> **STORED DATA**

+---+

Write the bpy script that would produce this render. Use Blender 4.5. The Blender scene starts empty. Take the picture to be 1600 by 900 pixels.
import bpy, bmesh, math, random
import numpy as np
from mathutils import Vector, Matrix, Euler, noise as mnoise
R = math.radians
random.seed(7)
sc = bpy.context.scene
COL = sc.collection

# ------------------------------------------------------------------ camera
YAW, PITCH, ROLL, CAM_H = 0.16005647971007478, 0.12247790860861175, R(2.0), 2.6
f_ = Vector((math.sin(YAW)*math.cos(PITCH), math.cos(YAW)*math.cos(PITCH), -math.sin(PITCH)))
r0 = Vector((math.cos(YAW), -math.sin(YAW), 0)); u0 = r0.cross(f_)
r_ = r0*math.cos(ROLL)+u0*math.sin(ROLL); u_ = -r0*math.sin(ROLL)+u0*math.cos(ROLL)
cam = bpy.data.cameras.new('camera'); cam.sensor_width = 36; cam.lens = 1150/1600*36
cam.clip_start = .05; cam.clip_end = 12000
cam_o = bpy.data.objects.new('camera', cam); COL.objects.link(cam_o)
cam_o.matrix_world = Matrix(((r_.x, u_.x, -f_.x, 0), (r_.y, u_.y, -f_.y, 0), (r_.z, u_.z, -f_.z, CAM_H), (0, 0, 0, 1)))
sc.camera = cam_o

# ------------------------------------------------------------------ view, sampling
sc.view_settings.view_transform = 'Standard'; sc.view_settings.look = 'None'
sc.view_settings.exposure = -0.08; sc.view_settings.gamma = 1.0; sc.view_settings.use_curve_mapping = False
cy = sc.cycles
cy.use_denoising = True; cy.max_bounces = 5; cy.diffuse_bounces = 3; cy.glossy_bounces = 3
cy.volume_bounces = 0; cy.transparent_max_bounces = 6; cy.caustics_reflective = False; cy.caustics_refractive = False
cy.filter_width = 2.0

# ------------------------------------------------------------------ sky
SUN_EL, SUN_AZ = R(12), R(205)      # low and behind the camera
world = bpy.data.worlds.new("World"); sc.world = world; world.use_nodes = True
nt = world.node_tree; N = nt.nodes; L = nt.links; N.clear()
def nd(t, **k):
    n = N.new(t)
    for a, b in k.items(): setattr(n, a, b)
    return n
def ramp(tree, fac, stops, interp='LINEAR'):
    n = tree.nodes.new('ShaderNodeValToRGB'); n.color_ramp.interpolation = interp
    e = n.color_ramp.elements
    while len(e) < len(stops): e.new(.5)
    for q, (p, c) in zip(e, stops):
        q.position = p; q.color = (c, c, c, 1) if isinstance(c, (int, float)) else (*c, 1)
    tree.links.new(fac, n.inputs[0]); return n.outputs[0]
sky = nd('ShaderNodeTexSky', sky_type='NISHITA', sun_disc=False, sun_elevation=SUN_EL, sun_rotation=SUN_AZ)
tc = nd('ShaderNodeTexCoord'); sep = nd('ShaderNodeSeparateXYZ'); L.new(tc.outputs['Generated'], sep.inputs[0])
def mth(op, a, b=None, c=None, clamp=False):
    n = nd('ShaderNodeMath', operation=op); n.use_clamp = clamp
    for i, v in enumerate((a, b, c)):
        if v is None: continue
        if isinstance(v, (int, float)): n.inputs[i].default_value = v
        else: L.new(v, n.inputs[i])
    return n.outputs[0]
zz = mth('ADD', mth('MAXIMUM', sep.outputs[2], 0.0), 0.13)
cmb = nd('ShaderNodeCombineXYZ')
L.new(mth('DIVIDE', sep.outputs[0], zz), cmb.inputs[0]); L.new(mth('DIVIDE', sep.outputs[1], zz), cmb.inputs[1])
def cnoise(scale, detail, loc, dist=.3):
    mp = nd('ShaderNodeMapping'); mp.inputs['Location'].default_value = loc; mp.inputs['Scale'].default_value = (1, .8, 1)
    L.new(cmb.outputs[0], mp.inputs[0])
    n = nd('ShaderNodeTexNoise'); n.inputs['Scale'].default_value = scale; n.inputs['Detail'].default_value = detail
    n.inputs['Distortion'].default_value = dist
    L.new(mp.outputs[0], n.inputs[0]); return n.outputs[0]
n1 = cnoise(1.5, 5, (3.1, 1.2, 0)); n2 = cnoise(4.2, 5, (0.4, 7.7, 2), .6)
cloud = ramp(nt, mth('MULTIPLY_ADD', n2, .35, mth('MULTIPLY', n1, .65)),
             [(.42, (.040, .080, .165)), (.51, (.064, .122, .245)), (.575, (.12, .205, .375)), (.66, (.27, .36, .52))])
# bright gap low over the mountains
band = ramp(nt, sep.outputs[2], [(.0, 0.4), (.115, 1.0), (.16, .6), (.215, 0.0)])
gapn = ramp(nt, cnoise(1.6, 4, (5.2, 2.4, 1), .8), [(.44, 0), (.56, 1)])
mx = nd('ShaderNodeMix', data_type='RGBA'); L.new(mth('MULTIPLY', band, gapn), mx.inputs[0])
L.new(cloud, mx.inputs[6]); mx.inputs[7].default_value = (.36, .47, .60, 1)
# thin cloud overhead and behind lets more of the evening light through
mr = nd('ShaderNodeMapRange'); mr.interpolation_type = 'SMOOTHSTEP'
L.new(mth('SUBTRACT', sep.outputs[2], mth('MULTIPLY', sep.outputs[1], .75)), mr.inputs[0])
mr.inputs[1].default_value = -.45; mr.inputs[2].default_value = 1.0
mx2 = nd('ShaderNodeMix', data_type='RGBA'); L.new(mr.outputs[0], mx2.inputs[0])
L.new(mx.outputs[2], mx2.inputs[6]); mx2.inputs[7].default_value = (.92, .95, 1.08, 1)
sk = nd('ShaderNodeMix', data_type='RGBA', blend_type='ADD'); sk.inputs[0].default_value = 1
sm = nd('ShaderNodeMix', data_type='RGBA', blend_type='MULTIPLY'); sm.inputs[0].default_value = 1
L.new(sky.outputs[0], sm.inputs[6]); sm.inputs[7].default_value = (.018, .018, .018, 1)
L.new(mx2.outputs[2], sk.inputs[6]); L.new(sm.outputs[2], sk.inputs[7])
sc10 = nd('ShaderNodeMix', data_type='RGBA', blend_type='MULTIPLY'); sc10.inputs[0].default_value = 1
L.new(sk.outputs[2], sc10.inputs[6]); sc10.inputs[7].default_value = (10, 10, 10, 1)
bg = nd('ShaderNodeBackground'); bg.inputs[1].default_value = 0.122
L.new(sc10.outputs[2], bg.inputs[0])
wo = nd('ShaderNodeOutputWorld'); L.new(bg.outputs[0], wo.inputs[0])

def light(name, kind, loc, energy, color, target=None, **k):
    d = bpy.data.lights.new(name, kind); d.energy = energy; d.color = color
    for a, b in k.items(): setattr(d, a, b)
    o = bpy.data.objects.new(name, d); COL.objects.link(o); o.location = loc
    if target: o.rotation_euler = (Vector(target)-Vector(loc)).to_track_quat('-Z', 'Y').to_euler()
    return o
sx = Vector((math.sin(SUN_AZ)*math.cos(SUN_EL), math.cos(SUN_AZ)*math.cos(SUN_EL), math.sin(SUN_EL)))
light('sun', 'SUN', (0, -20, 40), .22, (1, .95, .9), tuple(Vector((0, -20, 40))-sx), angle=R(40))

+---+

> **PROBLEM REQUIREMENTS**
Please write out the material word for word from its first line through the line holding "COL = sc.collection", including both, and no line past it.

> **FINISHED EXERCISE**
Write the bpy script that would produce this render. Use Blender 4.5. The Blender scene starts empty. Take the picture to be 1600 by 900 pixels.
import bpy, bmesh, math, random
import numpy as np
from mathutils import Vector, Matrix, Euler, noise as mnoise
R = math.radians
random.seed(7)
sc = bpy.context.scene
COL = sc.collection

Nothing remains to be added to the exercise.